To use electric fence, simply re-link against -lefence. This is best done by firing up vi on your Makefile, and doing something like: 1,$s/^LIBS = /LIBS = -lefence /, rm my-binary ; make my-binary.

Why though do we need free (malloc (8)); well, the sad truth is that most gnome apps nowadays don't actually have any references to the native memory allocation code: using g_new / g_malloc / g_free in their place. Sadly, this means that the linker, in all its wisdom notices that -lefence isn't being used and clobbers it silently, leaving people banging their heads against the wall trying to work out why it doesn't help them.

Either way, the trick then is to run my-binary inside gdb, and ( with patience ) hopefully your memory corruption will show early. -lefence has some horrible inefficiencies in its methodology that means that it doesn't scale well to large amounts of allocations, and this is mostly a feature of how processor page table lookup's are implemented in hardware sadly. So don't try it on evolution.

The man page is quite instructive on how to tweak it.

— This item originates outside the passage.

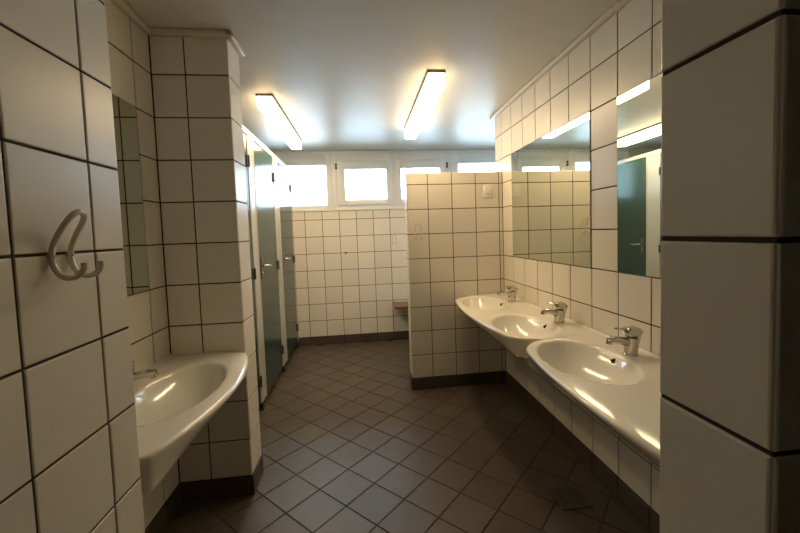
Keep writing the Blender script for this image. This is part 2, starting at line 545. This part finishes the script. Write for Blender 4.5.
RZ = .772
def double_basin(yc, label, bowls):
    t = thing('double_washbasin', label, 'washbasin', (XR - .001, yc, RZ), 'double washbasins under the mirrors')
    bl = [(b, -.295, .256 if b > -.39 else .235, .155, .125) for b in bowls]
    bm = basin_mesh(1.276, .506, .075, .14, bl, .42, bev=.011)
    o = mesh_obj('basin', bm, M['ceramic'], t); smooth_by_angle(o, 50)
    for b in bowls:
        overflow(t, b + .02, -.158, -.030)
        waste(t, b, -.30, -.122)
    bm = bmesh.new(); box(bm, -.004, 0, -.638, .638, .001, .008)
    mesh_obj('sealant_strip', bm, M['seal'], t)
    return t
double_basin(2.345, 'far white double washbasin, its end against the low dividing wall', (-.372, .295))
double_basin(1.066, 'near white double washbasin, cut off by the dark tiled jamb', (-.40, .327))

LZ = .75
def single_basin():
    t = thing('single_washbasin', 'single white washbasin filling the tiled recess on the left', 'washbasin', (XL + .001, 1.466, LZ), rz=PI)
    bm = basin_mesh(.884, .442, .086, .022, [(0, -.232, .272, .148, .12)], .362, bev=.014, hgt=.112)
    o = mesh_obj('basin', bm, M['ceramic'], t); smooth_by_angle(o, 50)
    overflow(t, .045, -.100, -.035); waste(t, 0, -.235, -.116)
    return t
single_basin()

# ------------------------------------------------------------------ taps
def tap(label, loc, rz=0):
    t = thing('mixer_tap', label, 'tap', loc, 'chrome single lever mixer taps', rz)
    # local: wall towards +x, spout towards -x
    bm = bmesh.new()
    tube(bm, catmull([(.0, 0, 0), (.001, 0, .02), (.004, 0, .05), (.006, 0, .072)], 4), lambda u: .025 + .0035 * u, 24)
    cyl(bm, (0, 0, 0), (0, 0, .005), .029, seg=28)
    body = mesh_obj('body', bm, M['chrome'], t); smooth_by_angle(body, 50)
    bm = bmesh.new()
    tube(bm, catmull([(.014, 0, .046), (-.02, 0, .056), (-.052, 0, .065), (-.080, 0, .068), (-.099, 0, .065)], 5), lambda u: .023 - .008 * u, 18, flat=.85)
    sp = mesh_obj('spout', bm, M['chrome'], t); smooth_by_angle(sp, 60)
    bm = bmesh.new(); cyl(bm, (-.092, 0, .066), (-.096, 0, .051), .0125, seg=18)
    a = mesh_obj('aerator', bm, M['chrome'], sp); smooth_by_angle(a)
    bm = bmesh.new()
    box(bm, -.024, .034, -.0255, .0255, .078, .116, bev=.011, seg=4)
    tube(bm, catmull([(-.012, 0, .108), (-.035, 0, .111), (-.050, 0, .113), (-.066, 0, .115)], 5), lambda u: .013 - .006 * u, 14, flat=.45)
    lv = mesh_obj('lever', bm, M['chrome'], t); smooth_by_angle(lv, 55)
    bm = bmesh.new(); cyl(bm, (.0065, 0, .071), (.007, 0, .079), .0215, seg=24)
    mesh_obj('collar', bm, M['plate'], t)
    bm = bmesh.new(); cyl(bm, (.033, 0, .03), (.046, 0, .082), .0026, seg=10); cyl(bm, (.045, 0, .078), (.050, 0, .098), .0045, .007, seg=12)
    cyl(bm, (.030, 0, .0), (.0335, 0, .033), .0026, seg=10)
    mesh_obj('popup_rod', bm, M['chrome'], t, smooth=True)
    return t
tp = tap('chrome mixer tap nearest the dark tiled jamb, on the near double washbasin', (1.090, 1.396, RZ - .001))
copy_thing(tp, 'chrome mixer tap under the big mirror, second from the dividing wall', (1.090, 1.958, RZ - .001))
copy_thing(tp, 'small looking chrome mixer tap farthest away, next to the dividing wall', (1.090, 2.630, RZ - .001))
tl = copy_thing(tp, 'chrome mixer tap on the left, half hidden by the near wall', (-.884, 1.463, LZ - .0005), PI)
for ch in tl.children:
    if ch.name.startswith('lever'): ch.rotation_euler = (0, 0, math.radians(-62))   # lever left turned aside

# ------------------------------------------------------------------ mirrors
def mirror(label, x, nx, y0, y1, z0=1.093, z1=1.889, rz=0):
    t = thing('wall_mirror', label, 'mirror', (x + nx * abs(rz) * .3, (y0 + y1) / 2, z0), 'frameless mirrors let into the tiles', rz)
    w = (y1 - y0) / 2; h = z1 - z0
    bm = bmesh.new(); box(bm, min(nx * .0005, nx * .0035), max(nx * .0005, nx * .0035), -w, w, 0, h)
    mesh_obj('backing', bm, M['mirroredge'], t)
    bm = bmesh.new()
    s = .0008; xx = nx * .0042
    box(bm, min(nx * .003, xx), max(nx * .003, xx), -w + s, w - s, s, h - s)
    mesh_obj('glass', bm, M['mirror'], t)
mirror('large mirror above the far washbasin, reflecting the dividing wall', XR, -1, 1.7945, 2.790)
mirror('mirror cut off by the right jamb, reflecting green doors and both lights', XR, -1, .596, 1.590)
mirror('narrow looking mirror in the left recess, mostly hidden by the near wall', XL, 1, 1.160, 1.757, rz=.020)

# ------------------------------------------------------------------ hooks
def hook(label, loc, rz):
    # local: wall plane x=0, room +x, legs at y = -+.0235
    t = thing('towel_hook', label, 'hook', loc, 'double wire hooks on the tiles', rz)
    half = [(.070, .0235, -.016), (.069, .0235, -.028), (.058, .0235, -.042), (.040, .0235, -.047), (.020, .0235, -.040), (.008, .0235, -.020), (.0065, .0235, 0), (.010, .0235, .020), (.024, .0230, .048), (.040, .021, .072), (.049, .013, .087)]
    pts = half + [(.051, 0, .092)] + [(a, -b, c) for a, b, c in half[::-1]]
    pts = [(a * .88 + .001, b, c * .93) for a, b, c in pts]
    bm = bmesh.new(); tube(bm, catmull(pts, 5), .0053, 14)
    mesh_obj('wire', bm, M['hook'], t, smooth=True)
    for s in (-1, 1):
        bm = bmesh.new(); cyl(bm, (.009, s * .0235, 0), (.0130, s * .0235, 0), .0036, .003, seg=14)
        mesh_obj('screw', bm, M['screw'], t)
        bm = bmesh.new(); cyl(bm, (.0003, s * .0235, 0), (.006, s * .0235, 0), .0045, seg=14)
        mesh_obj('spacer', bm, M['hook'], t)
    return t
hk = hook('big cream wire hook close up on the left tiled wall', (XN, .812, 1.2865), 0)
copy_thing(hk, 'cream wire hook on the low dividing wall, near its free end', (.460, YP, 1.293), -PI / 2)
copy_thing(hk, 'small distant wire hook on the back wall under the windows', (.392, YB, 1.222), -PI / 2)

# ------------------------------------------------------------------ socket on the divider
t = thing('wall_socket', 'cream switch and socket plate high on the dividing wall', 'socket', (1.051, YP, 1.623))
bm = bmesh.new(); box(bm, -.036, .036, -.010, -.0003, -.049, .049, bev=.004, seg=3)
o = mesh_obj('plate', bm, M['plastic'], t); smooth_by_angle(o)
bm = bmesh.new(); box(bm, -.027, .027, -.0135, -.009, .006, .042, bev=.002); mesh_obj('switch_rocker', bm, M['plastic'], t)
bm = bmesh.new(); box(bm, -.025, .025, -.012, -.009, -.042, -.002, bev=.002); so = mesh_obj('socket_face', bm, M['plastic'], t)
for dx in (-.010, .010):
    bm = bmesh.new(); cyl(bm, (dx, -.0126, -.018), (dx, -.0116, -.018), .0032, seg=12); mesh_obj('pin_hole', bm, M['darkhole'], so)
bm = bmesh.new(); cyl(bm, (0, -.0126, -.031), (0, -.0116, -.031), .0035, seg=12); mesh_obj('pin_hole', bm, M['darkhole'], so)

# ------------------------------------------------------------------ small plugged hole in the back wall
bm = bmesh.new(); cyl(bm, (0, -.0005, 0), (0, -.012, 0), .013, .010, seg=18)
o = mesh_obj('wall_plug', bm, M['foot'], loc=(-.192, YB, 1.088)); smooth_by_angle(o)
o['label'] = 'small dark plug stuck in the back wall tiles'; o['category'] = 'wall plug'

# ------------------------------------------------------------------ bench
t = thing('wall_bench', 'brown slatted wooden bench on the back wall, half behind the divider', 'bench', (.347, YB, .44))
for k in range(4):
    y1 = -.008 - k * .078; y0 = y1 - .070
    bm = bmesh.new(); box(bm, 0, 1.5, y0, y1, 0, .028, bev=.004, seg=3)
    o = mesh_obj('slat', bm, M['wood'], t); smooth_by_angle(o)
for x in (.42, 1.3):
    bm = bmesh.new(); box(bm, x - .018, x + .018, -.30, -.002, -.034, -.0005, bev=.002)
    box(bm, x - .018, x + .018, -.03, -.001, -.2, -.03, bev=.002)
    tube(bm, [(x, -.26, -.03), (x, -.02, -.19)], .012)
    mesh_obj('bracket', bm, M['hinge'], t)

# ------------------------------------------------------------------ floor drain
t = thing('floor_drain', 'square metal drain grate in the dark floor below the washbasins', 'drain', (.953, 1.632, .0))
bm = bmesh.new()
for (a, b, c, d) in ((-.075, .075, -.075, -.060), (-.075, .075, .060, .075), (-.075, -.060, -.0605, .0605), (.060, .075, -.0605, .0605)):
    box(bm, a, b, c, d, .0003, .0042)
mesh_obj('rim', bm, M['steel'], t)
bm = bmesh.new(); box(bm, -.0605, .0605, -.0605, .0605, .0003, .0012); mesh_obj('sump', bm, M['darkhole'], t)
bm = bmesh.new()
for k in range(6):
    c = -.0605 + (k + .5) * .121 / 6
    box(bm, c - .0038, c + .0038, -.0605, .0605, .0012, .0040); box(bm, -.0605, .0605, c - .0038, c + .0038, .0012, .0037)
mesh_obj('grate', bm, M['steel'], t)

# ------------------------------------------------------------------ daylight outside
w = bpy.data.worlds.new('outside'); SC.world = w; w.use_nodes = True
bg = w.node_tree.nodes['Background']
bg.inputs['Color'].default_value = (.60, .80, 1.0, 1)
bg.inputs['Strength'].default_value = 9.5

# ------------------------------------------------------------------ camera
F_PX, YAW, PITCH, ROLL, CX, CY = 370.92, .1161, .0549, -.034, 405.2, 252.78
fw = Vector((math.sin(YAW) * math.cos(PITCH), math.cos(YAW) * math.cos(PITCH), -math.sin(PITCH)))
r = Vector((math.cos(YAW), -math.sin(YAW), 0)); u = r.cross(fw)
c, s = math.cos(ROLL), math.sin(ROLL)
R_, U_ = c * r + s * u, c * u - s * r
cd = bpy.data.cameras.new('camera'); cam = bpy.data.objects.new('camera', cd); COL.objects.link(cam)
cd.sensor_fit = 'HORIZONTAL'; cd.sensor_width = 36; cd.lens = F_PX / 800 * 36
cd.shift_x = -(CX - 400) / 800; cd.shift_y = (CY - 266.5) / 800
cd.clip_start = .02
m = Matrix.Identity(4)
for i in range(3):
    m[i][0] = R_[i]; m[i][1] = U_[i]; m[i][2] = -fw[i]
m[0][3], m[1][3], m[2][3] = 0, 0, 1.3094
cam.matrix_world = m
SC.camera = cam

vs = SC.view_settings
vs.view_transform = 'Standard'; vs.look = 'None'; vs.gamma = 1; vs.use_curve_mapping = False
vs.exposure = 0.62
SC.cycles.max_bounces = 12; SC.cycles.diffuse_bounces = 6; SC.cycles.glossy_bounces = 6
SC.cycles.transparent_max_bounces = 8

Just man efence for more information.

Conclusions
  • Order your code to avoid redundant forward declarations, and as if by magic it will be more readable and maintainable.
  • Port your code to Gnome 2.0, but be slightly wary. Remember:
    • Watch out for multiple object destroys.
    • Type creation macros can protect you from TimJ.
    • Use care when dealing with expose/draw.
  • Avoid typing *'s and ('s just for fun. Function pointers are clean creatures at heart, and you should help keep them that way.
  • Electric fence will find the rat's nest of bugs in your code more quickly than you can alone.

Until next time, happy hacking.

Notes

[1] - With co-recursive functions its neccessary, but not much otherwise.

[2] - What would you get anyway, the first assembly instruction?